=== Collected data ===
^^^^^^^^
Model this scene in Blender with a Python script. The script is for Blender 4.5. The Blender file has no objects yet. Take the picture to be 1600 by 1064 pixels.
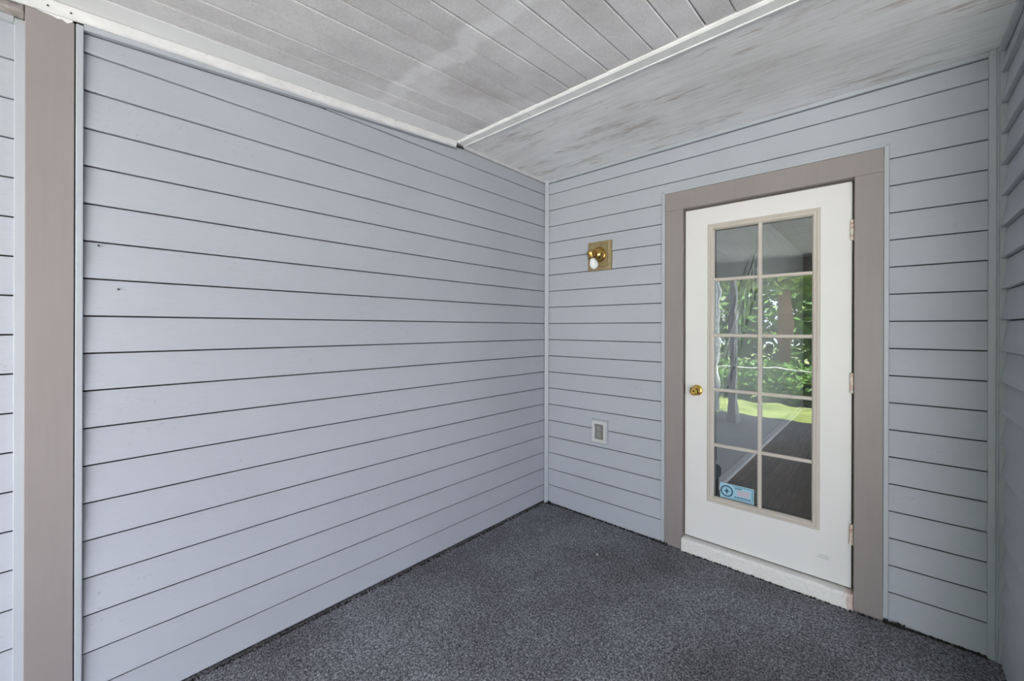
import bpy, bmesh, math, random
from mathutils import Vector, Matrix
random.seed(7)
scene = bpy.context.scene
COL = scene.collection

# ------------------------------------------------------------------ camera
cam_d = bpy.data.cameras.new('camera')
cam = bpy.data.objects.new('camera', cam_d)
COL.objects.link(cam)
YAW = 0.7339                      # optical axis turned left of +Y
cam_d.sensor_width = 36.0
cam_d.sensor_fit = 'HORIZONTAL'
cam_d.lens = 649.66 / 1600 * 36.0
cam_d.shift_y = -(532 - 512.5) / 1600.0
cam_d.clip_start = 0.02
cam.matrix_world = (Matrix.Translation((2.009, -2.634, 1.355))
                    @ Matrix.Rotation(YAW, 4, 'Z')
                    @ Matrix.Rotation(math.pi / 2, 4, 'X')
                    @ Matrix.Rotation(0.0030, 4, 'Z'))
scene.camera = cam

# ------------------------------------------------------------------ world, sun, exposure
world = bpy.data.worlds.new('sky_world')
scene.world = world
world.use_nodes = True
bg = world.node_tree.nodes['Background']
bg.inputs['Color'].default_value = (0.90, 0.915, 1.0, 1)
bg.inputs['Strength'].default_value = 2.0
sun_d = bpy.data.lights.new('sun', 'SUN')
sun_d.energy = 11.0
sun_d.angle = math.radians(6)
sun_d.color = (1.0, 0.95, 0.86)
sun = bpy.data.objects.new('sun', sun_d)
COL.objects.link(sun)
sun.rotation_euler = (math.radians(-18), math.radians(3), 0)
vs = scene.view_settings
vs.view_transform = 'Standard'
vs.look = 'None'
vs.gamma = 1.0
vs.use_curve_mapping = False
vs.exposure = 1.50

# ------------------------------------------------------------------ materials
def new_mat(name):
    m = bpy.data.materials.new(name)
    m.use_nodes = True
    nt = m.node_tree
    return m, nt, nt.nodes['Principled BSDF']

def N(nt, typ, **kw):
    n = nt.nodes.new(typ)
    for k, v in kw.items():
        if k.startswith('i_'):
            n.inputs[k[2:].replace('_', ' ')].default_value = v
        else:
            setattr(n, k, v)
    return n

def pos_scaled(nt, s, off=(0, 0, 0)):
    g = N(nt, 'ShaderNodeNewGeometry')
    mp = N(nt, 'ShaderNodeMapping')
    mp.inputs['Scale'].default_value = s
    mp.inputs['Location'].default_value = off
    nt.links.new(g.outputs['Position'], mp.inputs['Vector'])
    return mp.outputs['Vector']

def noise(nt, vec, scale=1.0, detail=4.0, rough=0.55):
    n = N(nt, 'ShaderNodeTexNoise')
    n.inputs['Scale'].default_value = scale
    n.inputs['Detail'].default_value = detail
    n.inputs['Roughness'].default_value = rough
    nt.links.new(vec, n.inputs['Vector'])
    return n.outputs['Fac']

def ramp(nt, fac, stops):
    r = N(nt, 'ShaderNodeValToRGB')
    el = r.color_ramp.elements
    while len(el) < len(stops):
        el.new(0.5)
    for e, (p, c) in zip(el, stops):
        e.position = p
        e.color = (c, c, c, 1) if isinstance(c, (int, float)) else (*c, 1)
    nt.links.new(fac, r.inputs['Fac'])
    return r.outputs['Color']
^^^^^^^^
=== What needs to be done ===
Reproduce the full listing faithfully, but do not carry over any pictures.

=== Answer for this exercise ===
Model this scene in Blender with a Python script. The script is for Blender 4.5. The Blender file has no objects yet. Take the picture to be 1600 by 1064 pixels.
import bpy, bmesh, math, random
from mathutils import Vector, Matrix
random.seed(7)
scene = bpy.context.scene
COL = scene.collection

# ------------------------------------------------------------------ camera
cam_d = bpy.data.cameras.new('camera')
cam = bpy.data.objects.new('camera', cam_d)
COL.objects.link(cam)
YAW = 0.7339                      # optical axis turned left of +Y
cam_d.sensor_width = 36.0
cam_d.sensor_fit = 'HORIZONTAL'
cam_d.lens = 649.66 / 1600 * 36.0
cam_d.shift_y = -(532 - 512.5) / 1600.0
cam_d.clip_start = 0.02
cam.matrix_world = (Matrix.Translation((2.009, -2.634, 1.355))
                    @ Matrix.Rotation(YAW, 4, 'Z')
                    @ Matrix.Rotation(math.pi / 2, 4, 'X')
                    @ Matrix.Rotation(0.0030, 4, 'Z'))
scene.camera = cam

# ------------------------------------------------------------------ world, sun, exposure
world = bpy.data.worlds.new('sky_world')
scene.world = world
world.use_nodes = True
bg = world.node_tree.nodes['Background']
bg.inputs['Color'].default_value = (0.90, 0.915, 1.0, 1)
bg.inputs['Strength'].default_value = 2.0
sun_d = bpy.data.lights.new('sun', 'SUN')
sun_d.energy = 11.0
sun_d.angle = math.radians(6)
sun_d.color = (1.0, 0.95, 0.86)
sun = bpy.data.objects.new('sun', sun_d)
COL.objects.link(sun)
sun.rotation_euler = (math.radians(-18), math.radians(3), 0)
vs = scene.view_settings
vs.view_transform = 'Standard'
vs.look = 'None'
vs.gamma = 1.0
vs.use_curve_mapping = False
vs.exposure = 1.50

# ------------------------------------------------------------------ materials
def new_mat(name):
    m = bpy.data.materials.new(name)
    m.use_nodes = True
    nt = m.node_tree
    return m, nt, nt.nodes['Principled BSDF']

def N(nt, typ, **kw):
    n = nt.nodes.new(typ)
    for k, v in kw.items():
        if k.startswith('i_'):
            n.inputs[k[2:].replace('_', ' ')].default_value = v
        else:
            setattr(n, k, v)
    return n

def pos_scaled(nt, s, off=(0, 0, 0)):
    g = N(nt, 'ShaderNodeNewGeometry')
    mp = N(nt, 'ShaderNodeMapping')
    mp.inputs['Scale'].default_value = s
    mp.inputs['Location'].default_value = off
    nt.links.new(g.outputs['Position'], mp.inputs['Vector'])
    return mp.outputs['Vector']

def noise(nt, vec, scale=1.0, detail=4.0, rough=0.55):
    n = N(nt, 'ShaderNodeTexNoise')
    n.inputs['Scale'].default_value = scale
    n.inputs['Detail'].default_value = detail
    n.inputs['Roughness'].default_value = rough
    nt.links.new(vec, n.inputs['Vector'])
    return n.outputs['Fac']

def ramp(nt, fac, stops):
    r = N(nt, 'ShaderNodeValToRGB')
    el = r.color_ramp.elements
    while len(el) < len(stops):
        el.new(0.5)
    for e, (p, c) in zip(el, stops):
        e.position = p
        e.color = (c, c, c, 1) if isinstance(c, (int, float)) else (*c, 1)
    nt.links.new(fac, r.inputs['Fac'])
    return r.outputs['Color']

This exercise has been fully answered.